Hiring Great Developers

This blog entry was a good write-up of many of the hiring practices I believe in too, and that I summarized in my previous post on people; and how they do make a massive difference in the outcomes of a technology company – no matter how good (or bad) the underlying technology.

A couple of points worth making:

Code Question

I find it incredibly valuable to ask candidates who pass the phone screen[1] to write a complete working code solution to a simple question: this may be a super-simple REST API implementation, or a utility tool of some sort.

The main attributes I look for in their responses are:

  1. code clarity – reading their code, can I figure out what algorithm are they using and are they the “hack it now, solve it later” type?
  2. consistent styling – there are many style guides out there (we prefer Sun’s for Java, and Google for pretty much everything else), but no matter what they use (hey, I’ll even take Microsoft’s C++ style, if I really have to) the key point is: are the artifacts laid down in a consistent and easy-to-follow manner?
  3. algorithmic ability – in other words, is the solution efficient and displays a good understanding of the underlying problem? (a good choice of appropriate data structures matters here, too)
  4. familiarity with third-party libraries – whilst not as important a pre-requisite, someone who demonstrates they know (and know how to use) existing, widely-used, third-party libraries, shows us that they are indeed at a higher level of expertise than someone who tries (probably, clumsily) to re-implement everything.

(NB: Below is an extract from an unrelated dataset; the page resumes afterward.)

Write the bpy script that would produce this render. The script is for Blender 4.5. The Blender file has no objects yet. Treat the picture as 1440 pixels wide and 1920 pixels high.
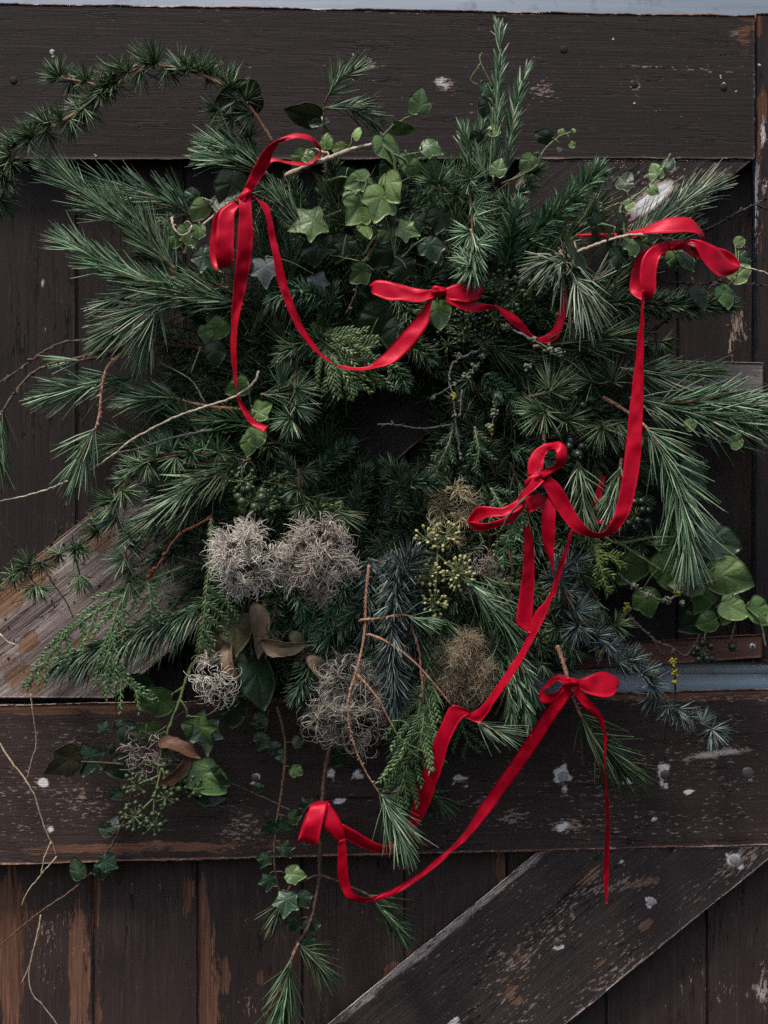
import bpy, math, random
import numpy as np
from mathutils import Matrix, Vector

# ------------------------------------------------------------------ camera, sky, sun, exposure
sc = bpy.context.scene
S = 0.00065            # metres per photograph pixel on the door's face
CAM_D = 1.75           # camera distance from the door's face
Z0 = 1.35              # height of the optical axis above ground
cam = bpy.data.cameras.new("camera")
cam_o = bpy.data.objects.new("camera", cam)
sc.collection.objects.link(cam_o)
cam_o.location = (0, -CAM_D, Z0)
cam_o.rotation_euler = (math.radians(90), 0, 0)
cam.sensor_fit = 'VERTICAL'
cam.sensor_height = 36
cam.lens = 36 * CAM_D / (1920 * S)
cam.clip_end = 100
sc.camera = cam_o

SUN_AZ, SUN_EL = math.radians(-142), math.radians(66)     # front left of the door, high
w = bpy.data.worlds.new("World")
sc.world = w
w.use_nodes = True
nt = w.node_tree
sky = nt.nodes.new('ShaderNodeTexSky')
sky.sky_type = 'NISHITA'
sky.sun_disc = False
sky.sun_elevation = SUN_EL
sky.sun_rotation = SUN_AZ
sky.air_density = 1.0
sky.dust_density = 4.0
sky.ozone_density = 0.3
bg = nt.nodes['Background']
bg.inputs['Strength'].default_value = 0.07
nt.links.new(sky.outputs[0], bg.inputs[0])
sun = bpy.data.lights.new("sun", 'SUN')
sun.energy = 1.5
sun.angle = math.radians(10)
sun.color = (1.0, 0.94, 0.86)
sun_o = bpy.data.objects.new("sun", sun)
sc.collection.objects.link(sun_o)
sd = Vector((math.sin(SUN_AZ) * math.cos(SUN_EL), math.cos(SUN_AZ) * math.cos(SUN_EL), math.sin(SUN_EL)))
sun_o.rotation_euler = sd.to_track_quat('Z', 'Y').to_euler()
sun_o.location = sd * 4
sc.view_settings.view_transform = 'Standard'
sc.view_settings.look = 'None'
sc.view_settings.exposure = 1.08
sc.view_settings.gamma = 1.0
sc.cycles.max_bounces = 6
sc.cycles.use_denoising = False

rng = np.random.default_rng(7)
random.seed(7)
COL = sc.collection

# ------------------------------------------------------------------ coordinates
def P(x, y, d):
    """point d cm in front of the door's face that lies behind photograph pixel (x, y)"""
    d = np.asarray(d, float) * 0.01
    k = (CAM_D - d) / CAM_D
    x = (np.asarray(x, float) - 720) * S * k
    z = (960 - np.asarray(y, float)) * S * k + Z0
    return np.stack(np.broadcast_arrays(x, -d, z), -1)

def pts(s):
    if isinstance(s, str):
        s = [tuple(float(v) for v in q.split(',')) for q in s.split()]
    a = np.array(s, float)
    return P(a[:, 0], a[:, 1], a[:, 2])

def catmull(C, n):
    """n points evenly spaced by parameter on a Catmull-Rom curve through the rows of C (any width)"""
    C = np.asarray(C, float)
    if len(C) == 2:
        t = np.linspace(0, 1, n)[:, None]
        return C[0] * (1 - t) + C[1] * t
    E = np.vstack([2 * C[0] - C[1], C, 2 * C[-1] - C[-2]])
    u = np.linspace(0, len(C) - 1 - 1e-9, n)
    i = u.astype(int)
    t = (u - i)[:, None]
    a, b, c, d = E[i], E[i + 1], E[i + 2], E[i + 3]
    return 0.5 * (2 * b + (c - a) * t + (2 * a - 5 * b + 4 * c - d) * t ** 2 + (3 * b - a - 3 * c + d) * t ** 3)

def resample(C, step):
    A = catmull(C, 24 * len(C))
    seg = np.linalg.norm(np.diff(A, axis=0), axis=1)
    L = np.concatenate([[0], np.cumsum(seg)])
    n = max(3, int(L[-1] / step) + 1)
    q = np.linspace(0, L[-1], n)
    return np.stack([np.interp(q, L, A[:, k]) for k in range(A.shape[1])], -1), L[-1]

def norm(v):
    return v / np.maximum(np.linalg.norm(v, axis=-1, keepdims=True), 1e-9)

# ------------------------------------------------------------------ mesh collecting
class MB:
    def __init__(self):
        self.v, self.q, self.t, self.a, self.n = [], [], [], [], 0
    def add(self, V, quads=None, tris=None, a=None):
        V = np.asarray(V, float).reshape(-1, 3)
        if quads is not None and len(quads): self.q.append(np.asarray(quads, np.int64).reshape(-1, 4) + self.n)
        if tris is not None and len(tris): self.t.append(np.asarray(tris, np.int64).reshape(-1, 3) + self.n)
        self.v.append(V)
        self.a.append(np.zeros(len(V)) if a is None else np.broadcast_to(np.asarray(a, float), (len(V),)))
        self.n += len(V)
    def mesh(self, name, mat, origin=(0, 0, 0), smooth=True):
        V = np.concatenate(self.v) - np.asarray(origin, float)
        q = np.concatenate(self.q) if self.q else np.zeros((0, 4), np.int64)
        t = np.concatenate(self.t) if self.t else np.zeros((0, 3), np.int64)
        me = bpy.data.meshes.new(name)
        me.vertices.add(len(V)); me.vertices.foreach_set('co', V.astype(np.float32).ravel())
        loops = np.concatenate([q.ravel(), t.ravel()])
        tot = np.concatenate([np.full(len(q), 4), np.full(len(t), 3)])
        me.loops.add(len(loops)); me.loops.foreach_set('vertex_index', loops.astype(np.int32))
        me.polygons.add(len(tot))
        me.polygons.foreach_set('loop_start', np.concatenate([[0], np.cumsum(tot)[:-1]]).astype(np.int32))
        me.polygons.foreach_set('loop_total', tot.astype(np.int32))
        at = me.attributes.new('rnd', 'FLOAT', 'POINT')
        at.data.foreach_set('value', np.concatenate(self.a).astype(np.float32))
        if smooth: me.polygons.foreach_set('use_smooth', np.ones(len(tot), bool))
        me.update(calc_edges=True)
        me.materials.append(mat)
        return me
    def obj(self, name, mat, parent=None, origin=(0, 0, 0), smooth=True):
        o = bpy.data.objects.new(name, self.mesh(name, mat, origin, smooth))
        COL.objects.link(o)
        if parent is not None: o.parent = parent
        else: o.location = origin
        return o

def tag(o, label=None, cat=None, group=None, kind=None):
    for k, v in (('label', label), ('category', cat), ('group', group), ('kind', kind)):
        if v: o[k] = v
    return o

def thing(name, label, cat, at, group=None):
    o = bpy.data.objects.new(name, None)
    o.empty_display_size = 0.01
    COL.objects.link(o)
    o.location = tuple(at)
    return tag(o, label, cat, group)

def put(name, me, M, parent=None, origin=(0, 0, 0)):
    o = bpy.data.objects.new(name, me)
    COL.objects.link(o)
    M = np.array(M, float)
    M[:3, 3] -= np.asarray(origin, float)
    o.matrix_basis = Matrix(M.tolist())
    if parent is not None: o.parent = parent
    return o

def tube(mb, C, R, sides=6, a=None, cap=True):
    C = np.asarray(C, float); n = len(C)
    R = np.broadcast_to(np.asarray(R, float), (n,))
    T = norm(np.gradient(C, axis=0))
    U = np.zeros_like(C)
    u = np.cross(T[0], (0.31, 0.87, 0.4)); u /= np.linalg.norm(u)
    for i in range(n):
        u = u - T[i] * np.dot(u, T[i]); u /= max(np.linalg.norm(u), 1e-9)
        U[i] = u
    W = np.cross(T, U)
    th = np.arange(sides) * 2 * math.pi / sides
    V = C[:, None] + R[:, None, None] * (np.cos(th)[None, :, None] * U[:, None] + np.sin(th)[None, :, None] * W[:, None])
    V = V.reshape(-1, 3)
    i, j = np.meshgrid(np.arange(n - 1), np.arange(sides), indexing='ij')
    j2 = (j + 1) % sides
    q = np.stack([i * sides + j, i * sides + j2, (i + 1) * sides + j2, (i + 1) * sides + j], -1).reshape(-1, 4)
    tr = None
    if cap:
        V = np.vstack([V, C[0], C[-1]])
        k = np.arange(sides); k2 = (k + 1) % sides
        e = (n - 1) * sides
        tr = np.vstack([np.stack([k2, k, np.full(sides, n * sides)], -1), np.stack([e + k, e + k2, np.full(sides, n * sides + 1)], -1)])
    mb.add(V, q, tr, rng.random() if a is None else a)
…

The advantage of asking candidates to complete the assignment in the comfort of their home, using their own laptop and choice of IDE and programming language, is that it most closely reflects “normal” working conditions and allows us to see what their work would be like.

Also, we only want to work with people who really want to be part of the team: not just someone looking for a job – if they can’t scrounge together a couple of hours (or, even less) in order to make a good impression, then why should we invest four hours or more of our time meeting them in person?

No jerks, sure – but no passengers, either.

Obviously, no one wants to work with jerks – so the first point is kinda redundant[2].

However, in a startup, it’s equally important (if a bit less so) not to hire “passengers” either.

What do I mean by a “passenger”?

Well, exactly that: someone who never takes a lead, lacks enthusiasm and just sits there and waits to see where the others will take him, what the journey looks like and, occasionally, will just complain that she doesn’t like the scenery – but will never advance an opinion or make a positive contribution to changing it.

These are the kind of guys that can never get their job done because “the API is not quite right;” or “the backend guys haven’t finished feature X yet;” or “Joe was supposed to tell me how the Scheduler works” – and are forever in meetings, scrums, design reviews sitting there quietly and never advancing a suggestion, an idea, a proposal to do something new or different – no matter how dumb or outlandish; but, something, really, please?

And this one is a really tough one to spot in an interview setting: being a borderline introvert myself, I am extremely wary of respecting the “quiet types,” in making sure that people can relax and feel comfortable until they can “open up” and the true exchange of ideas can happen; figuring out an introvert person who feels overwhelmed in an interview setting[3] from someone who really has nothing to offer intellectually, that one is the greatest challenge.

Luckily – jerks are much easier to spot!


[1] No point in beating a dead horse: if the person can’t even get past a 30 min general chat about their current role and general interest in technology, then it’s probably best to end it there and then

[2] Obvious it may be, and yet I never cease to be amazed by how many “brilliant jerks” get hired, mostly by more senior, less technically-savvy executives, who either fail to spot the jerkiness or, more likely, don’t much care as they know they won’t be the ones to deal with the jerks.

[3] At the risk of sounding a pompous windbag myself, I have found that sometimes people are intimidated by the “VP title” – that one does add another hurdle towards making feel introverted people at ease during the interview process.